Study Abroad Reflection: London

Let me just start this post off by urging you to study abroad if you are able and have the opportunity to. Going to London was absolutely the best decision I have made in college so far.

I also want to preface this with a bit of a disclaimer: I realize that not everyone has the financial means or the time to go to Europe for a month. I am so incredibly grateful that I was able to go to London and travel to multiple cities throughout Europe, and I truly hope that everyone has the capacity to do this at some point in their life whether that be for a week, a month, a couple of months, or a year. Travel may cost a heck-ton of money, but as an *unknown author* said,

“Travel is the only thing you buy that makes you richer.”

I promise you is worth it.

ANYWAYS.

I decided to study abroad with one of my best friends, Megan, only a semester into college during my freshman year. My first semester was a really hard time for me. I felt like I had no friends, I missed my family, a hated where I lived, I didn’t really know what i wanted out of life honestly. Even though I didn’t actually leave until December of the next year, making the decision to embark on a new adventure was exactly what I needed. It gave me something to look forward to, something to work towards, and, being the Type A person I am, something to plan.

Side-note: I am not going to go into detail about the specific activities we did, or each individual country we visited in this post (I’ll do others). I will instead just give a general reflection of my experiences.

So Megan and I went to London—actually, we went to Scotland first and then to London—and it was incredible. We did live out of one suitcase and a hotel room for a month, which was kind of difficult when you take big chunky sweaters and jackets into account, but we made it work. Even though it was only one month that we lived on Tottenham Court Road it still kind of felt like a home for me. It wasn’t really that our tiny hotel room felt like home—the street itself, the tube stop, the coffee shops that lined Oxford St. right on the corner: they felt like home. Slug & Lettuce, the infamous restaurant/bar for “buy one, get one free cocktails,” the club “Roxy” down the street, the healthy market nearby—they felt like home. These are places so mundane that I will probably never visit again and that makes me so sad. It makes my heart hurt thinking about a place, even just a little street corner, that felt so much like home being halfway around the world.

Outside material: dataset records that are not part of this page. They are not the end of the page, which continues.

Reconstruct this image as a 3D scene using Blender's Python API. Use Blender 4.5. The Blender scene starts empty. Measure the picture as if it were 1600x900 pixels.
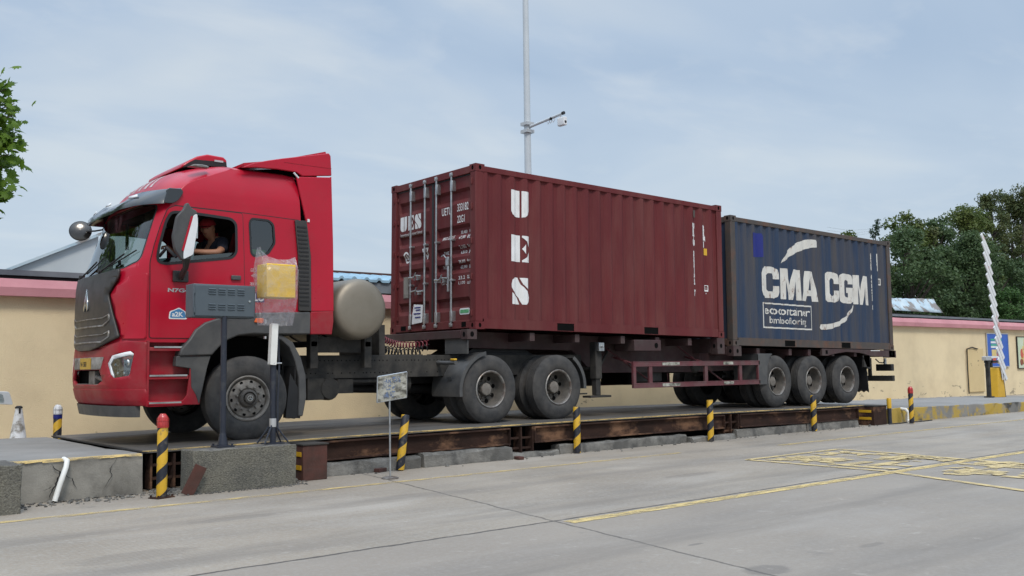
import bpy, bmesh, math, random
from mathutils import Vector, Matrix, noise
random.seed(7)
R = math.radians
scene = bpy.context.scene
C = scene.collection

# ------------------------------------------------------------------ camera
cam_d = bpy.data.cameras.new('camera')
cam = bpy.data.objects.new('camera', cam_d)
C.objects.link(cam)
rt = Vector((0.77195, -0.63555, -0.01317)); up = Vector((-0.04258, -0.07237, 0.99647)); fw = Vector((0.63425, 0.76866, 0.08293))
mw = Matrix((( rt.x, up.x, -fw.x, -8.88015), (rt.y, up.y, -fw.y, -11.65751), (rt.z, up.z, -fw.z, 1.33974), (0, 0, 0, 1)))
cam.matrix_world = mw
cam_d.sensor_width = 36.0
cam_d.lens = 1489.88 / 1600 * 36.0
cam_d.clip_start = 0.1
cam_d.clip_end = 3000
scene.camera = cam

# ------------------------------------------------------------------ world (overcast sky with soft cloud layers)
SUN_EL, SUN_AZ = 52, 205      # azimuth measured clockwise from +Y: sun behind and left of the camera
w = bpy.data.worlds.new('World'); scene.world = w; w.use_nodes = True
nt = w.node_tree; nt.nodes.clear()
def wn(t): return nt.nodes.new(t)
out = wn('ShaderNodeOutputWorld'); bg = wn('ShaderNodeBackground'); bg.inputs['Strength'].default_value = 0.1
sky = wn('ShaderNodeTexSky'); sky.sky_type = 'NISHITA'; sky.sun_disc = False
sky.sun_elevation = R(SUN_EL); sky.sun_rotation = R(SUN_AZ); sky.air_density = 1.4; sky.dust_density = 3.0
tc = wn('ShaderNodeTexCoord'); sep = wn('ShaderNodeSeparateXYZ')
nt.links.new(tc.outputs['Generated'], sep.inputs[0])
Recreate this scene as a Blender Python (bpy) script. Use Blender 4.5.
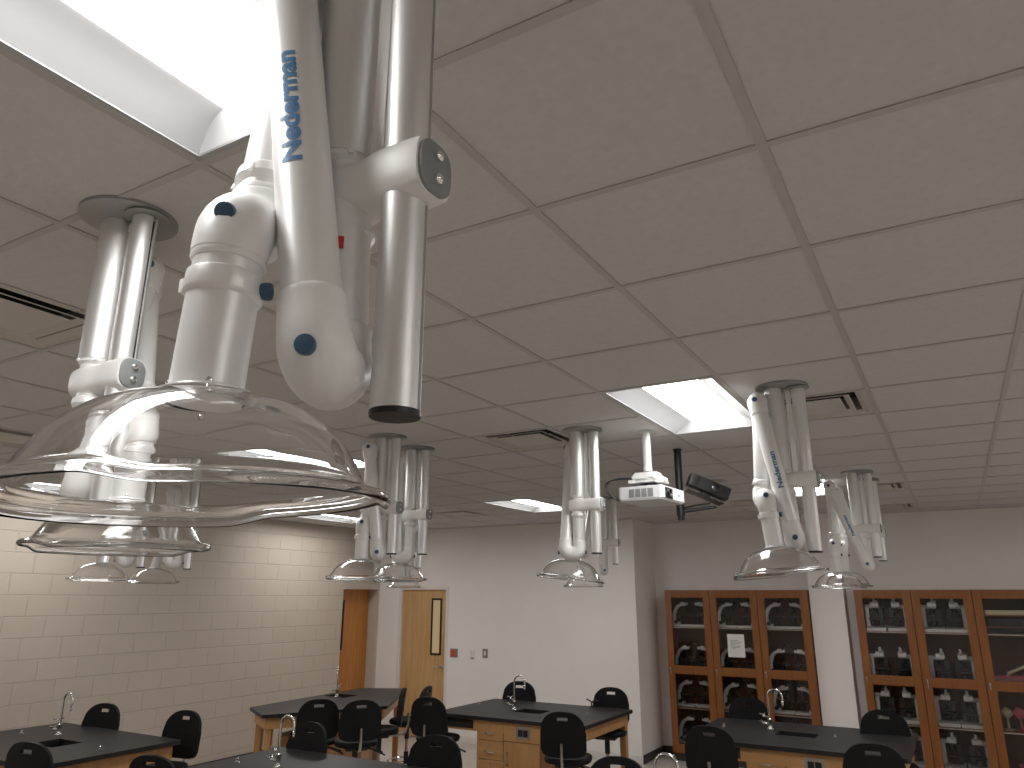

I’m not sure what I really wanted to get out of this post. I didn’t write it just to complain that I’m not there and be one of those typical college students who never shuts up about study abroad. I guess I wrote it to try to get across the idea that home is not just the house you grew up in. Home can be a lot of different things—a person, a place, an item. Home can also be so many different things all at once. London, and my “neighborhood” in particular, will always kind of be home for me even if just in my memories. Hopefully some day I will be back, but for now I will just reminisce through my own nostalgia, missing not only the place, but the people that were there with me.

No matter how wonderful they may have been, we do move on from these experiences though. As memories get farther away in our pasts, we move on slowly day by day. We forget some things and we remember others, but London will always be something I remember. The best part about leaving a place, though, is saying “see you soon,” knowing that someday you’ll be back once again.